1. What’s with this “real economy/Main St.” vs. “financial markets/Wall St.” business? Does anyone who has been following these kinds of crises for longer than me know if that’s a new way of framing this or an old one? How do we distinguish the “real” and “fake”* economies anyway? Sociologist and Business Prof. Jerry Davis said at a panel on the financial crisis yesterday that Main St. has become Wall St., as everyday people discuss credit default swaps, LIBOR and the TED spread, etc. I wonder if they were ever separable, and/or what people really mean by that. Perhaps what’s new is that Main St. is becoming aware that it has always been Wall St. as well.
2. According to the Fed’s FAQ, the goal of monetary policy is to promote “sustainable economic growth, full employment, and stable prices.” These three targets of monetary policy are measured by national income statistics, unemployment statistics, and inflation statistics, all of which came into being** after the Fed (which was created in 1913). The original purpose of the Fed, it seems, was to create a publicly run system to prevent and manage banking crises (a role played by JP Morgan in two crises at the end of the 19th and beginning of the 20th century). If Timothy Mitchell (1998, 2002) is correct, the Fed is now tasked with solving problems that literally could not have existed when the system was created. Hm.

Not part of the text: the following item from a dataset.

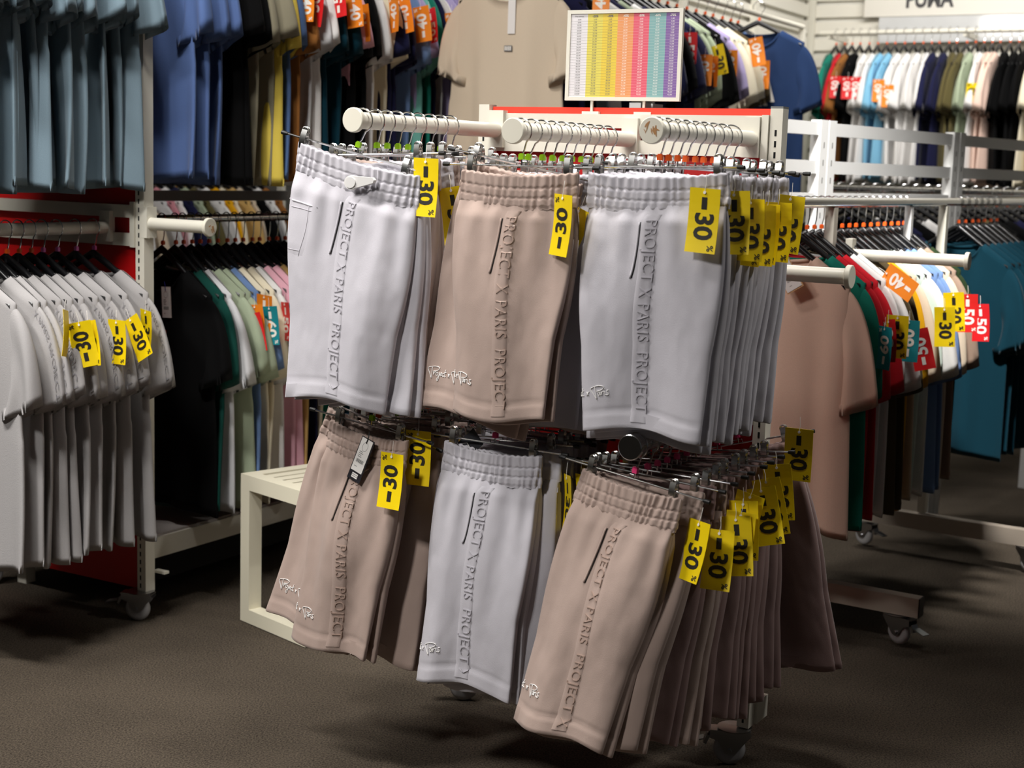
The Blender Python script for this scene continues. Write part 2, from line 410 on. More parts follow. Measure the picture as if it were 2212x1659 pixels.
def shorts(P, rz, colour, var, name_label, detail=True, tilt=0., lean=0., tags=(), drop=DROP+.012, group=None, logo=True, tape=(.165, .150), rag=0., w=(.140, .128, .555), shear=0.):
    """hang a pair of folded shorts under the arm point P"""
    key = (var, detail, rag, w, shear)
    if key not in _short_var:
        sh = Shorts(var, n=128 if detail else 64, rows=64 if detail else 34, rag=rag, wt=w[0], wh=w[1], L=w[2], shear=shear)
        d = {'o': sh, 'body': sh.body(), 'band': sh.band(detail)}
        if detail:
            d['tape'], d['let'] = sh.tape(*tape); d['pocket'] = sh.pocket(*tape)
            d['logo'] = sh.logo(.022 if var == 3 else .040-LPARIS, sh.L-WBH-.078)
        _short_var[key] = d
    d = _short_var[key]; M = {'grey': GREYF, 'beige': BEIGEF, 'taupe': TAUPEF}[colour]
    r = empty('shorts', P + Matrix.Rotation(rz, 3, 'Z') @ Matrix.Rotation(lean, 3, 'Y') @ Vector((0, 0, -drop)), rz); tag(r, name_label, 'shorts', group)
    r.rotation_euler = (-tilt, lean, rz)
    mob('fabric', d['body'], r, m=M); mob('waistband', d['band'], r, m=M)
    if detail:
        t = mob('side_tape', d['tape'], r, m=M); mob('lettering', d['let'], t, m=GREYL if colour == 'grey' else BEIGEL)
        if logo: mob('logo', d['logo'], r)['label'] = 'white embroidered signature'
        mob('pocket', d['pocket'], r, m=M)
    for tg in tags:
        price_tag(r, 'yellow', tg[0], tg[1], tg[2] if len(tg) > 2 else False)
    return r

# ------------------------------------------------------------------ t-shirts
_tees = {}; SLV = {}
def tee_mesh(seed, L=.76, hi=False, open_=.030, sl=.0, amp=.012, wide=.250, hk=1., se=0.):
    key = (seed, L, hi, open_, sl, amp, wide, hk, se)
    if key in _tees: return _tees[key]
    r = random.Random(seed*7+1); ph = [r.uniform(0, 6.28) for _ in range(10)]
    n = 88 if hi else 60; R_ = 34 if hi else 22; b = MB()
    NK = .100; top_ = lambda X: hk*(-.066-.105*(np.minimum(np.maximum(X, NK), .23)/.212)**1.05)+.015
    zt, sx_, sz_ = float(top_(NK)), .214, float(top_(.212)); zh = -.118*hk-L; dn = sz_+.165
    tw = r.uniform(-.02, .02)
    G = np.zeros((R_+1, n, 3))
    for i in range(R_+1):
        v = i/R_     # 0 hem, 1 shoulder
        w = wide*(1-v)+.222*v if v < .55 else (wide*.45+.222*.55)*(1-(v-.55)/.45)+sx_*((v-.55)/.45)
        if .5 < v: w = wide*(1-v)+.215*v
        T_ = .024*(1-v) + .023*v
        x, y = ring_pts(w, T_, n, .8); X = np.abs(x)
        zz_top = top_(X) - .007
        dip = np.where(X < NK, np.sqrt(np.clip(1-(X/NK)**2, 0, 1)), 0)*np.where(y < 0, .075, .018)
        zz_top = zz_top - dip
        z = zh + v*(zz_top-zh)
        am = amp*(1-v)**.8
        off = am*(np.sin(9*x/wide*1.0+ph[0]+ph[4]*.2*v) + .7*np.sin(5.2*x/wide*1+ph[1]-1.5*v) + .35*np.sin(17*x/wide+ph[2]))
        off = off + tw*(1-v)*x/wide + .012*math.sin(3*v+ph[3])*(1-v)
        sq = 1 - .07*(1-v)*(.5+.5*math.sin(ph[5]))
        G[i] = np.stack([x*sq + .015*(1-v)*math.sin(ph[6]), y+off, z - (1-v)*.012*np.sin(3*x/wide+ph[7])], axis=1)
    cap = G[-1].copy(); mk_ = np.abs(cap[:, 0]) > NK; cap[mk_, 1] *= .1; cap[mk_, 2] += .009
    hem = G[0]; c = hem.mean(axis=0); inn = hem.copy(); inn[:, 1] = hem[:, 1] + (np.interp(hem[:, 0], np.sort(hem[:, 0]), hem[np.argsort(hem[:, 0]), 1])-hem[:, 1])*0
    inn = hem.copy(); y_mid = (hem[:, 1]); inn[:, 1] -= np.sign(ring_pts(1, 1, n, .8)[1])*.003; inn[:, 2] += .025
    b.grid(np.concatenate([inn[None], hem[None], G[1:], cap[None]]), closed=True, flip=True)
    # collar rib
    xs = np.linspace(0, 2*PI, 25)
    b.tube([(NK*math.cos(t), (-.018 if math.sin(t) < 0 else .018)*min(1, 2*abs(math.sin(t))), zt-.006-(.077 if math.sin(t) < 0 else .019)*abs(math.sin(t))) for t in xs], .006, 6, False, sx=.6)
    # sleeves
    m_ = 36 if hi else 26; Rs = 14 if hi else 10
    for sg in (-1, 1):
        cy = sl + r.uniform(-.015, .015); dz = r.uniform(-.02, .02); dx = r.uniform(-.02, .02); GS = []
        for i in range(Rs+1):
            s_ = i/Rs
            tx = (1-s_)**2*.188+2*s_*(1-s_)*.280+s_**2*(.308+dx); tz = dn+(1-s_)**2*-.165+2*s_*(1-s_)*-.195+s_**2*(-.430+dz-se)
            bx = (1-s_)**2*.188+2*s_*(1-s_)*.215+s_**2*(.180+dx*.6); bz = dn+(1-s_)**2*-.36+2*s_*(1-s_)*-.40+s_**2*(-.485+dz-se)
            mx, mz, hx, hz = (tx+bx)/2, (tz+bz)/2, (tx-bx)/2, (tz-bz)/2
            t = np.linspace(0, 2*PI, m_, endpoint=False); c_, q = np.cos(t), np.sin(t)
            th = .012 + (open_-.012)*s_
            wob = .006*s_*np.sin(3*t+ph[8])
            GS.append(np.stack([sg*(mx + hx*c_), np.sign(q)*np.abs(q)**.8*th + cy*s_ + wob + .01*s_*np.sin(4*c_+ph[9]), mz + hz*c_ + .004*np.sin(2*t)*s_], axis=1))
        GS = np.stack(GS); SLV[(key, sg)] = GS; last = GS[-1]; cc = last.mean(axis=0); inn = cc + (last-cc)*np.array([.96, .85, .96]); inn[:, 2] += .03; inn[:, 0] -= sg*.008
        b.grid(np.concatenate([GS, inn[None]]), closed=True, flip=(sg == -1))
    me = b.mesh('tshirt', GREYF, ang=0); _tees[key] = me; return me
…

* While “Main St.” clearly opposed “Wall St.”, it’s less clear to me what opposes “real economy”. “Fake” is the obvious opposite of real, but that seems to lack nuance and I don’t see it used. Is it the “financial markets” or “financial economy”? Is it just “Wall St.” with no real opposed term to “real economy”? I’m not sure.
** More or less anyway. Some of the ideas are much older, of course, but the first measures that were seen as up to date and reliable came in the 20s and 30s. See, for example, Revolution in U.S. Government Statistics 1926-1976 for details.
Mike3550
/ October 11, 2008Hey Dan, I think that the division between the “real economy” is similar to the expression on university campuses to say the “real world.” The university is just as much a part of the “real world” as anything else, but there is something to be said for the insulation that universities provide. In this sense, I think that the “real economy” is the economy of things that we can see, fell, touch that most of us can relate to on a day-to-day basis as opposed to credit default swaps, mortgage-backed securities and other things that are “real” in the sense that they exist, but not so real in the sense that we can see what they are.
In fact, we are in this whole mess because we can’t see what those things are.
typewritten
/ October 12, 2008One mean but plausible hypothesis is that the expression “real economy” (if you take it as opposed to, say, “formal economy”) was invented by economists to refer to what their science do not really deal with.
Peter
/ October 14, 2008I dunno about the divisions between real and financial economy, but I just wanted to chime in that I used to be a clerk for TED Spread futures traders in high school. It was about the most boring market in the damn world – but interesting because it was a contract that kinda spread across the CBOT and CME – US treasuries (CBOT) to eurodollars (CME). On the other hand, the LED spread was all CME. And if it’s possible, even more boring.
BTW, when you clerk and trade futures spreads, you learn to do wicked fast basic math.
Adam
/ October 18, 2008“the Fed is now tasked with solving problems that literally could not have existed when the system was created.”
By solving problems do you mean diddling the money supply to adjust the statistical measures or diddling the money supply to adjust the activity which is represented by the statistical measures?
Dan Hirschman
/ October 18, 2008@Adam – The link between the representations and the underlying activity is of course problematic, but I mean something a bit more conceptual than whether or not the Fed is effective. I mean that “sustainable economic growth”, for example, may not have been a thinkable problem and certainly was not a well-defined, measurable one before sometime in the 20th century. The Fed would have had no way to gain traction on the problem even were it thinkable. Growth, in the aggregate, was not well-defined. Same for unemployment or inflation.
There’s a story in the Gov’t Stats thing I linked about unemployment statistics in the 1920-1921 period. A group of experts got together, debated, and voted that unemployment was between 3.5 and 5 million. Previous attempts to measure unemployment in a census question simply failed. In part, the world did not yet make sense for the models – too few people were employed in large, stable organizations, for example, and too many people were self-employed or small farmers, etc. The unemployment rate, as now conceived, measured and acted upon, simply wasn’t a thing in 1913.
Adam
/ October 19, 2008“The unemployment rate, as now conceived, measured and acted upon, simply wasn’t a thing in 1913.”
Right.
And older methods of tracking unemployment and poverty were no longer relevant. For example, during the colonial period, when voting was tied to property ownership and payment of town taxes the overseers of the poor were were able to get a handle on unemployment, in part, by watching changes in the voting rolls: the unemployed or underemployed dropped off the voting roll when they petitioned to be relieved from paying taxes. Of course, too, society was more face-to-face back then.